As on the Moon, soil ejected from craters on Vesta looks different from background soil, so it's clear that some kind of weathering is taking place on Vesta. But using Dawn's visible and infrared spectrometer, Pieters and colleagues found that weathered soil on Vesta doesn't have any of the nanophase metal that characterizes weathered soil on the Moon and some asteroids.
"We know that the surface of Vesta is weathering," Pieters said, "but it can't be happening in the same way as these other bodies."
Weathering on Vesta appears to happen through meteorite impacts that mix soils mechanically, not through creation of the nanophase metals like on the Moon. "Think of it like throwing a rock in a sandbox," Pieters said. "You're not altering the sand in any fundamental way. You're just tossing it around."

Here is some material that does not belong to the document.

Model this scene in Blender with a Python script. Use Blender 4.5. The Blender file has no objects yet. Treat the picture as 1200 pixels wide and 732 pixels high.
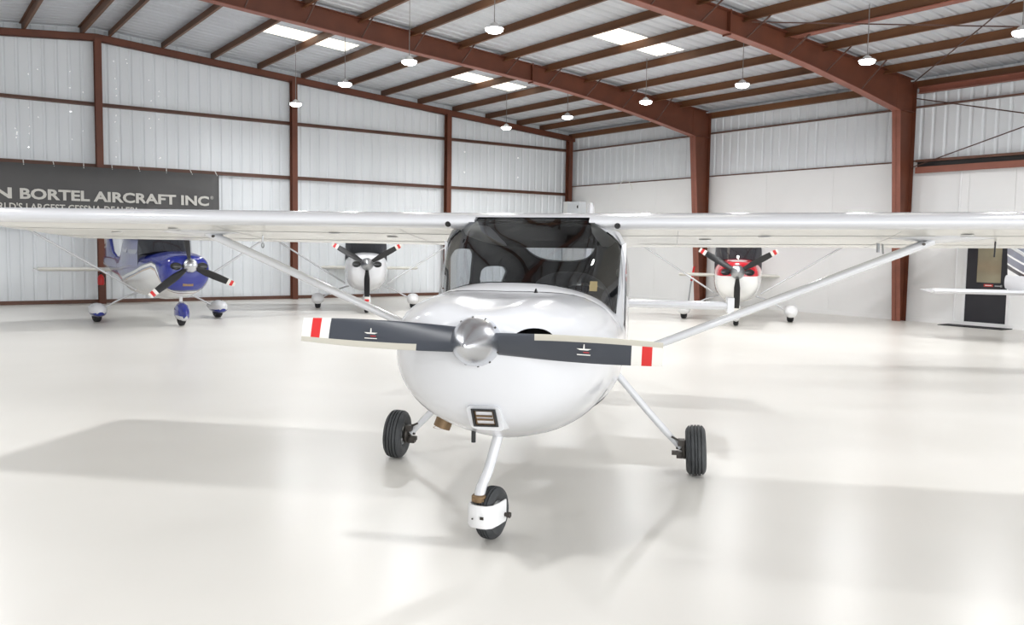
import bpy, bmesh, math, random
from mathutils import Vector, Matrix
random.seed(7)
S = bpy.context.scene
COL = S.collection
PI = math.pi
R = math.radians

# ------------------------------------------------------------------ camera
CAM_H = 1.72
f_px, pitch, roll, yaw = 1014.76, -0.07575, 0.015498, 0.95396
fw = Vector((math.cos(yaw)*math.cos(pitch), math.sin(yaw)*math.cos(pitch), math.sin(pitch)))
rt = Vector((math.sin(yaw), -math.cos(yaw), 0)); up = rt.cross(fw)
r2 = math.cos(roll)*rt + math.sin(roll)*up
u2 = -math.sin(roll)*rt + math.cos(roll)*up
cd = bpy.data.cameras.new('camera'); cam = bpy.data.objects.new('camera', cd); COL.objects.link(cam)
M = Matrix((r2, u2, -fw)).transposed().to_4x4(); M.translation = (0, 0, CAM_H)
cam.matrix_world = M
cd.sensor_fit = 'HORIZONTAL'; cd.sensor_width = 36.0; cd.lens = 36.0*f_px/1200.0
cd.clip_start = 0.05; cd.clip_end = 300
S.camera = cam

# ------------------------------------------------------------------ sky, daylight, exposure
W = bpy.data.worlds.new('sky'); S.world = W; W.use_nodes = True
bg = W.node_tree.nodes['Background']; bg.inputs[0].default_value = (0.90, 0.95, 1.0, 1); bg.inputs[1].default_value = 0.35
S.view_settings.view_transform = 'Standard'; S.view_settings.look = 'None'
S.view_settings.gamma = 1.0; S.view_settings.use_curve_mapping = False
S.view_settings.exposure = 0.12

def area(name, loc, direction, sx, sy, power, color):
    d = bpy.data.lights.new(name, 'AREA'); d.shape = 'RECTANGLE'; d.size = sx; d.size_y = sy; d.energy = power; d.color = color
    o = bpy.data.objects.new(name, d); COL.objects.link(o); o.location = loc
    o.rotation_euler = Vector(direction).to_track_quat('-Z', 'Y').to_euler()
    return o
# daylight through the open hangar door behind the photographer
area('hangar_door_daylight', (4.5, -9.6, 2.9), (0, 1, -0.05), 30.0, 5.2, 2450, (0.97, 0.985, 1.0))
LAMP_W = 98.0

# ------------------------------------------------------------------ helpers
def lin(r, g, b):
    def c(v):
        v /= 255.0
        return v/12.92 if v <= 0.04045 else ((v+0.055)/1.055)**2.4
    return (c(r), c(g), c(b), 1.0)

def mat(name, col, rough=0.5, metal=0.0, coat=0.0, emit=None, estr=0.0, spec=None):
    m = bpy.data.materials.new(name); m.use_nodes = True
    b = m.node_tree.nodes['Principled BSDF']
    b.inputs['Base Color'].default_value = col
    b.inputs['Roughness'].default_value = rough; b.inputs['Metallic'].default_value = metal
    if coat: b.inputs['Coat Weight'].default_value = coat; b.inputs['Coat Roughness'].default_value = 0.05
    if spec is not None: b.inputs['Specular IOR Level'].default_value = spec
    if emit: b.inputs['Emission Color'].default_value = emit; b.inputs['Emission Strength'].default_value = estr
    return m

def noisy(m, scale, amount, detail=4.0, stretch=None, bump=0.0, rough_amt=0.0):
    """procedural colour variation (and fine relief) over the material's base colour"""
    nt = m.node_tree; b = nt.nodes['Principled BSDF']
    col = tuple(b.inputs['Base Color'].default_value)
    tc = nt.nodes.new('ShaderNodeTexCoord'); mp = nt.nodes.new('ShaderNodeMapping')
    if stretch: mp.inputs['Scale'].default_value = stretch
    nt.links.new(tc.outputs['Object'], mp.inputs['Vector'])
    n = nt.nodes.new('ShaderNodeTexNoise'); n.inputs['Scale'].default_value = scale; n.inputs['Detail'].default_value = detail
    nt.links.new(mp.outputs['Vector'], n.inputs['Vector'])
    cr = nt.nodes.new('ShaderNodeValToRGB')
    lo = tuple(max(0, c*(1-amount)) for c in col[:3])+(1,); hi = tuple(min(1, c*(1+amount)) for c in col[:3])+(1,)
    cr.color_ramp.elements[0].position = 0.3; cr.color_ramp.elements[1].position = 0.7
    cr.color_ramp.elements[0].color = lo; cr.color_ramp.elements[1].color = hi
    nt.links.new(n.outputs['Fac'], cr.inputs['Fac']); nt.links.new(cr.outputs['Color'], b.inputs['Base Color'])
    if rough_amt:
        mr = nt.nodes.new('ShaderNodeMapRange'); r0 = b.inputs['Roughness'].default_value
        mr.inputs['To Min'].default_value = r0-rough_amt; mr.inputs['To Max'].default_value = r0+rough_amt
        nt.links.new(n.outputs['Fac'], mr.inputs['Value']); nt.links.new(mr.outputs['Result'], b.inputs['Roughness'])
    if bump:
        bp = nt.nodes.new('ShaderNodeBump'); bp.inputs['Strength'].default_value = bump; bp.inputs['Distance'].default_value = 0.01
        nt.links.new(n.outputs['Fac'], bp.inputs['Height']); nt.links.new(bp.outputs['Normal'], b.inputs['Normal'])
    return m

def glass_mat(name, tint, ior=1.5, rough=0.0):
    m = bpy.data.materials.new(name); m.use_nodes = True; nt = m.node_tree
    for n in list(nt.nodes): nt.nodes.remove(n)
    out = nt.nodes.new('ShaderNodeOutputMaterial'); mx = nt.nodes.new('ShaderNodeMixShader')
    tr = nt.nodes.new('ShaderNodeBsdfTransparent'); gl = nt.nodes.new('ShaderNodeBsdfGlossy'); fr = nt.nodes.new('ShaderNodeFresnel')
    tr.inputs['Color'].default_value = tint; gl.inputs['Roughness'].default_value = rough
    ge = nt.nodes.new('ShaderNodeNewGeometry'); mr = nt.nodes.new('ShaderNodeMapRange')      # a thin pane reflects alike from both sides
    mr.inputs['To Min'].default_value = ior; mr.inputs['To Max'].default_value = 1.0/ior
    nt.links.new(ge.outputs['Backfacing'], mr.inputs['Value']); nt.links.new(mr.outputs['Result'], fr.inputs['IOR'])
    nt.links.new(fr.outputs[0], mx.inputs[0]); nt.links.new(tr.outputs[0], mx.inputs[1]); nt.links.new(gl.outputs[0], mx.inputs[2])
    nt.links.new(mx.outputs[0], out.inputs['Surface'])
    return m

def livery(name, xs, bands, rough=0.18):
    """paint scheme in aircraft coordinates: bands change with height above a line z = h(x); xs = [(x, h)], bands = [(offset, colour)]"""
    m = mat(name, (1, 1, 1, 1), rough, coat=0.6); nt = m.node_tree; b = nt.nodes['Principled BSDF']
    tc = nt.nodes.new('ShaderNodeTexCoord'); sp = nt.nodes.new('ShaderNodeSeparateXYZ')
    nt.links.new(tc.outputs['Object'], sp.inputs[0])
    mr = nt.nodes.new('ShaderNodeMapRange'); mr.inputs['From Min'].default_value = -6; mr.inputs['From Max'].default_value = 3
    nt.links.new(sp.outputs['X'], mr.inputs['Value'])
    cr = nt.nodes.new('ShaderNodeValToRGB'); el = cr.color_ramp.elements
    xs = sorted(xs)
    for i, (x, h) in enumerate(xs):
        e = el[i] if i < 2 else el.new(0.999)
        e.position = (x+6)/9.0; e.color = (h/3.0,)*3+(1,)
    nt.links.new(mr.outputs['Result'], cr.inputs['Fac'])
    ml = nt.nodes.new('ShaderNodeMath'); ml.operation = 'MULTIPLY'; ml.inputs[1].default_value = 3.0
    nt.links.new(cr.outputs['Color'], ml.inputs[0])
    sb = nt.nodes.new('ShaderNodeMath'); sb.operation = 'SUBTRACT'
    nt.links.new(sp.outputs['Z'], sb.inputs[0]); nt.links.new(ml.outputs[0], sb.inputs[1])
    m2 = nt.nodes.new('ShaderNodeMapRange'); m2.inputs['From Min'].default_value = -1; m2.inputs['From Max'].default_value = 1
    nt.links.new(sb.outputs[0], m2.inputs['Value'])
    c2 = nt.nodes.new('ShaderNodeValToRGB'); c2.color_ramp.interpolation = 'CONSTANT'; e2 = c2.color_ramp.elements
    for i, (o, c) in enumerate(bands):
        e = e2[i] if i < 2 else e2.new(0.999)
        e.position = min(max((o+1)/2.0, 0), 1); e.color = c
    nt.links.new(m2.outputs['Result'], c2.inputs['Fac']); nt.links.new(c2.outputs['Color'], b.inputs['Base Color'])
    return m

class MB:
    def __init__(s): s.v = []; s.f = []; s.m = []
    def add(s, vs, fs, mi=0):
        o = len(s.v); s.v += [tuple(v) for v in vs]
        for f in fs: s.f.append(tuple(i+o for i in f)); s.m.append(mi)
    def box(s, c, d, mi=0, rot=None):
        c = Vector(c); hx, hy, hz = d[0]/2, d[1]/2, d[2]/2
        vs = [Vector((x*hx, y*hy, z*hz)) for z in (-1, 1) for y in (-1, 1) for x in (-1, 1)]
        if rot is not None: vs = [rot @ v for v in vs]
        s.add([c+v for v in vs], [(0,2,3,1), (4,5,7,6), (0,1,5,4), (2,6,7,3), (0,4,6,2), (1,3,7,5)], mi)
    def rings(s, rings, closed=True, cap0=False, cap1=False, mi=0, mis=None):
        n = len(rings[0]); vs = [p for r in rings for p in r]; fs = []; ms = []
        for i in range(len(rings)-1):
            for j in range(n if closed else n-1):
                k = (j+1) % n
                fs.append((i*n+j, i*n+k, (i+1)*n+k, (i+1)*n+j)); ms.append(mis(i, j) if mis else mi)
        o = len(s.v); s.v += [tuple(v) for v in vs]
        for f, q in zip(fs, ms):
            s.f.append(tuple(i+o for i in f)); s.m.append(q)
        if cap0: s.f.append(tuple(o+i for i in reversed(range(n)))); s.m.append(mi)
        if cap1: s.f.append(tuple(o+(len(rings)-1)*n+i for i in range(n))); s.m.append(mi)
    def tube(s, pts, rad, n=10, mi=0, flat=None, cap=True):
        pts = [Vector(p) for p in pts]; rr = rad if isinstance(rad, (list, tuple)) else [rad]*len(pts)
        rg = []; prev = None
        for i, p in enumerate(pts):
            t = (pts[min(i+1, len(pts)-1)]-pts[max(i-1, 0)]).normalized()
            if prev is None:
                a = flat if flat is not None else (Vector((0, 0, 1)) if abs(t.z) < 0.9 else Vector((1, 0, 0)))
                a = Vector(a)
            else: a = prev
            a = (a-t*a.dot(t)).normalized(); prev = a; b = t.cross(a)
            r = rr[i]
            ra, rb = r if isinstance(r, (tuple, list)) else (r, r)
            rg.append([p+a*(ra*math.cos(2*PI*k/n))+b*(rb*math.sin(2*PI*k/n)) for k in range(n)])
        s.rings(rg, True, cap, cap, mi)
    def lathe(s, prof, c, ax, n=24, mi=0, mis=None, a=None):
        """prof = [(along, radius)]"""
        ax = Vector(ax).normalized(); c = Vector(c)
        a = Vector((0, 0, 1)) if abs(ax.z) < 0.9 else Vector((1, 0, 0))
        a = (a-ax*a.dot(ax)).normalized(); b = ax.cross(a)
        rg = [[c+ax*t+a*(r*math.cos(2*PI*k/n))+b*(r*math.sin(2*PI*k/n)) for k in range(n)] for t, r in prof]
        s.rings(rg, True, False, False, mi, mis)
    def prism(s, poly, d, mi=0):
        d = Vector(d); n = len(poly); p = [Vector(q) for q in poly]
        s.add(p+[q+d for q in p], [tuple(reversed(range(n))), tuple(range(n, 2*n))]+[(i, (i+1) % n, (i+1) % n+n, i+n) for i in range(n)], mi)
    def mesh(s, name, mats, smooth=35):
        me = bpy.data.meshes.new(name); me.from_pydata(s.v, [], s.f)
        for m in (mats if isinstance(mats, (list, tuple)) else [mats]): me.materials.append(m)
        me.polygons.foreach_set('material_index', s.m)
        bm = bmesh.new(); bm.from_mesh(me)
        bmesh.ops.recalc_face_normals(bm, faces=bm.faces); bm.to_mesh(me); bm.free()
        if smooth:
            me.polygons.foreach_set('use_smooth', [True]*len(me.polygons)); me.set_sharp_from_angle(angle=R(smooth))
        me.update()
        return me
    def build(s, name, mats, parent=None, smooth=35):
        return link(name, s.mesh(name, mats, smooth), parent)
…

The trick now is figuring out why the nanophase weathering so pervasive on the Moon doesn't seem to happen on Vesta. One possibility is that the meteorites hitting Vesta don't vaporize as they often do on the Moon, or perhaps the solar wind is too weak out in the asteroid belt, making the formation of nanoparticles less likely, Pieters said. The prevalence of mechanical mixing could have something to do with how the gravitational characteristics of Vesta allows particles to move or with Vesta's initial mineral composition.
"It could be a lot of things," Pieters said. "That's the next problem we're working on now."
Pieters also plans to go back and re-examine space weathering processes on the Moon and other asteroids.
"There are probably things we've overlooked on other asteroids because we've just been concentrating on the nanophase coatings," she said. "But Vesta has shown us that this mixing process is really very important."